Roncalli football pulls away from Lebanon

For the Daily Journal

INDIANAPOLIS

Roncalli’s frustration with Lebanon’s first touchdown of the evening was made clear by a banging sound that rang throughout the press box.

The Tigers scored on exactly the sort of play the Roncalli coaching staff was concerned about. Slippery Lebanon quarterback Garrett Harker broke containment, scrambled to his right and managed to find wide-open junior receiver Jaheem Joseph 24 yards away in the end zone and threw a strike to tie the ball game.

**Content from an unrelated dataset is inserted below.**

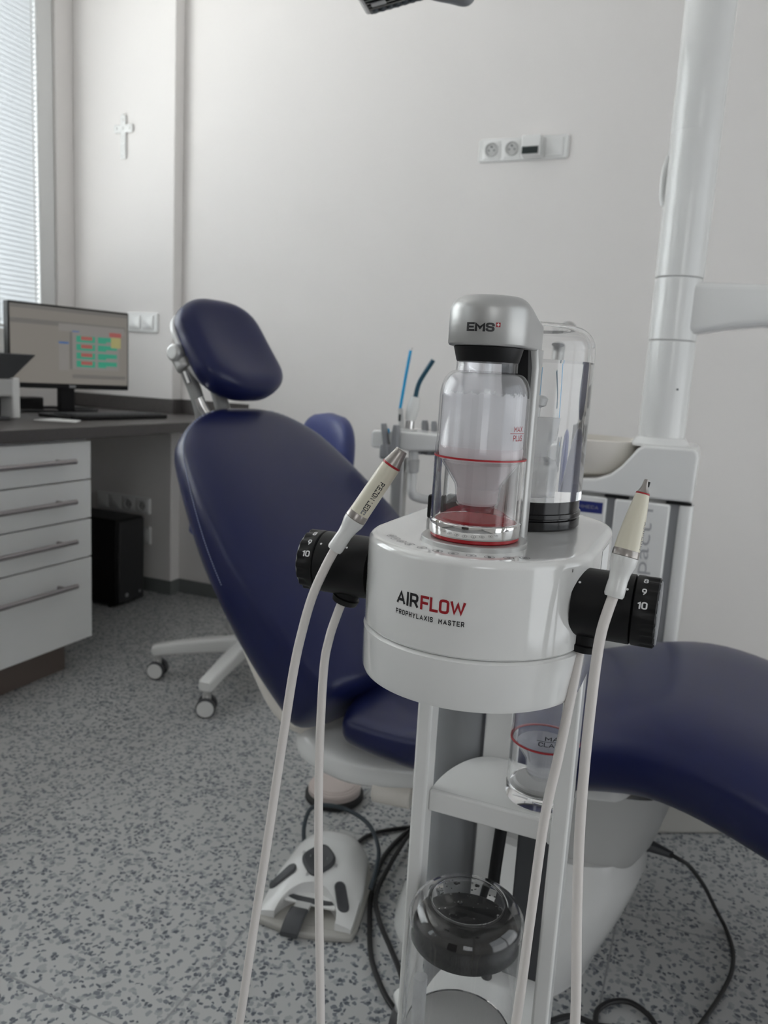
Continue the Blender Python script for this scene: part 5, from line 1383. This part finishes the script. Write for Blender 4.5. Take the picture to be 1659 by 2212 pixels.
# ------------------------------------------------------------------ handpieces with their cords
def handpiece(label, p0, p1, kind, cord_pts):
    p0, p1 = Vector(p0), Vector(p1); D = p1 - p0; L = D.length; d = D.normalized()
    t = thing('handpiece', label, 'handpiece', tuple(p0))
    Nn = (CAM - p0); Nn = (Nn - d * Nn.dot(d)).normalized(); Sv = d.cross(Nn)
    if Sv.dot(Vector((0.92, 0.39, 0))) < 0: Sv = -Sv
    F_ = axis_frame(p0, d, Nn)
    if kind == 'a':
        R = dict(s=[(0.0045, 0), (0.0062, 0.0002), (0.0068, 0.002), (0.0066, 0.006), (0.0064, L * .16), (0.0072, L * .22), (0.0088, L * .28), (0.0090, L * .315)],
                 r=[(0.0086, L * .315), (0.0090, L * .32), (0.0088, L * .375), (0.0086, L * .378)],
                 b=[(0.0086, L * .378), (0.0085, L * .45), (0.0083, L * .65), (0.0081, L * .815), (0.0079, L * .842)],
                 g=[(0.0080, L * .843), (0.0082, L * .847), (0.0081, L * .860)],
                 n=[(0.0079, L * .861), (0.0074, L * .882), (0.0063, L * .925), (0.0054, L * .97), (0.0050, L * .995), (0.0046, L), (0.003, L)])
    else:
        R = dict(s=[(0.0045, 0), (0.0064, 0.0002), (0.0072, 0.002), (0.0071, 0.007), (0.0068, L * .14), (0.0074, L * .21), (0.0094, L * .28), (0.0096, L * .345)],
                 r=[(0.0092, L * .345), (0.0096, L * .35), (0.0094, L * .402), (0.0092, L * .405)],
                 b=[(0.0092, L * .405), (0.0088, L * .50), (0.0078, L * .63), (0.0064, L * .76), (0.0050, L * .868), (0.0048, L * .874)],
                 g=[(0.0049, L * .875), (0.0050, L * .878), (0.0048, L * .887)],
                 n=[(0.0047, L * .888), (0.0034, L * .91), (0.0024, L * .94), (0.0019, L * .97), (0.0017, L * .99), (0.0015, L), (0.001, L)])
    G().lathe(R['s'], F_, 40).build('sleeve', M_cream if False else M_white, t)
    G().lathe(R['r'], F_, 40).build('metal_band', M_steel, t)
    bd = G().lathe(R['b'], F_, 40).build('grip', M_ivory, t)
    G().lathe(R['g'], F_, 40).build('red_ring', M_red, t)
    G().lathe(R['n'], F_, 40).build('nozzle', M_steel, t)
    def on_grip(body, s_top, s_bot, h, phi0, material, name, bold=0.012):
        vs, fs = stroke_text(body, (s_top - s_bot) * L, h, 0.17, 0.18)
        P = []
        for x, y, z in vs:
            s = s_top * L - x; r = interp(s, [q[1] for q in R['b']], [q[0] for q in R['b']]) + 0.0002
            a = phi0 + (y - h / 2) / r
            P.append(p0 + d * s + (Nn * math.cos(a) + Sv * math.sin(a)) * r)
        G().add(P, fs).build(name, material, bd, smooth=False)
    if kind == 'a':
        on_grip('PIEZON LED', 0.70, 0.432, 0.0046, RD(18), M_ink, 'grip_lettering')
        g = G()
        def sq_(s0, s1, h0, h1, lift):
            P = []
            for s, hh in ((s0, h0), (s1, h0), (s1, h1), (s0, h1)):
                r = 0.0084 + lift; a = RD(18) + hh / r
                P.append(p0 + d * s * L + (Nn * math.cos(a) + Sv * math.sin(a)) * r)
            g.add(P, [(0, 1, 2, 3)])
        sq_(0.393, 0.428, -0.0020, 0.0020, 0.00035); g.build('grip_emblem', M_greyink, bd, smooth=False)
        g = G(); sq_(0.399, 0.422, -0.0004, 0.0004, 0.0005); sq_(0.4065, 0.4145, -0.0013, 0.0013, 0.0005); g.build('emblem_cross', M_ivory, bd, smooth=False)
    else:
        on_grip('AIRFLOW', 0.66, 0.42, 0.0040, RD(74), M_greyink, 'grip_lettering')
        tp_ = p0 + d * (L * 0.965) + Sv * 0.0022
        G().cyl(tp_ - d * 0.002, tp_ + d * 0.0018, 0.0009, seg=12).build('jet_port', M_ink, t)
    G().tube([p0 + d * 0.004] + [Vector(p) for p in cord_pts], 0.0039, seg=16, sub=10).build('cord', M_cord, t)
    return t
def A3(px_, py_, y_): return at(px_, py_, 1, y_)
lp0, lp1 = A3(722, 1188, 0.571), A3(868, 972, 0.590)
cl = [A3(703, 1225, .568), A3(676, 1285, .564), A3(655, 1355, .560), A3(634, 1450, .555), A3(606, 1630, .548), A3(575, 1836, .540), A3(546, 2020, .535), A3(517, 2212, .53)]
b_end = [A3(693, 2212, .56), A3(690, 2020, .568), A3(688, 1836, .575), A3(690, 1630, .582), A3(699, 1450, .590), A3(711, 1380, .595), A3(728, 1328, .600), ns_l1 + Vector((0, 0, 0.006))]
q0, q1 = cl[-1], b_end[0]
loop = [q0 + Vector((-0.012, 0, -0.08)), q0.lerp(q1, .25) + Vector((0, -0.005, -0.16)), q0.lerp(q1, .7) + Vector((0, -0.005, -0.16)), q1 + Vector((0.004, 0, -0.08))]
handpiece('ivory handpiece with blunt steel tip and black lettering leaning on the left dial', lp0, lp1, 'a', cl + loop + b_end)
rp0, rp1 = A3(1325, 1290, 0.570), A3(1397, 1036, 0.590)
dl_ = [A3(1313, 1320, .568), A3(1300, 1362, .565), A3(1290, 1415, .563), A3(1279, 1500, .560), A3(1264, 1640, .556), A3(1252, 1800, .553), A3(1246, 1980, .55), A3(1242, 2212, .548)]
c_end = [A3(1114, 2212, .555), A3(1145, 1990, .565), A3(1176, 1770, .573), A3(1205, 1640, .580), A3(1228, 1530, .588), A3(1243, 1455, .595), ns_r1 + Vector((0, 0, 0.006))]
q0, q1 = dl_[-1], c_end[0]
loop = [q0 + Vector((0.0, 0, -0.08)), q0.lerp(q1, .3) + Vector((0, -0.005, -0.17)), q0.lerp(q1, .75) + Vector((0, -0.005, -0.17)), q1 + Vector((-0.008, 0, -0.08))]
handpiece('ivory handpiece with tapered metal nozzle leaning on the right black dial', rp0, rp1, 'b', dl_ + loop + c_end)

But that was the last breakdown Roncalli had, and Lebanon never found the end zone again. The host team hung 35 unanswered points on the Tigers and ran away with a 42-7 win to claim a Class 4A sectional championship and advance to the regional on the road next week against top-ranked Mt. Vernon.

Junior quarterback Aidan Leffler completed all 14 of his passes for 193 yards and three touchdowns, setting a Roncalli record for most completions in a game without an incompletion. He also rushed for 47 yards and a touchdown. Senior tailback Baron Huebler rushed for 109 yards and two touchdowns and also caught an 11-yard touchdown pass from Leffler.

But just as critical was the way the Roncalli defense responded and adjusted to Harker, who converted two third downs and a fourth down to extend the Lebanon drive that ended in a touchdown. Harker completed just 14 of 28 pass attempts for 135 yards, completing just 8 of 22 after completing his first six. Roncalli intercepted him twice.

“We pressured him a little bit,” Roncalli coach John Rodenberg said. “We had a lot of respect for him. He’s a good athlete. We thought we better get a little pressure on him, widen our coverage a little bit.”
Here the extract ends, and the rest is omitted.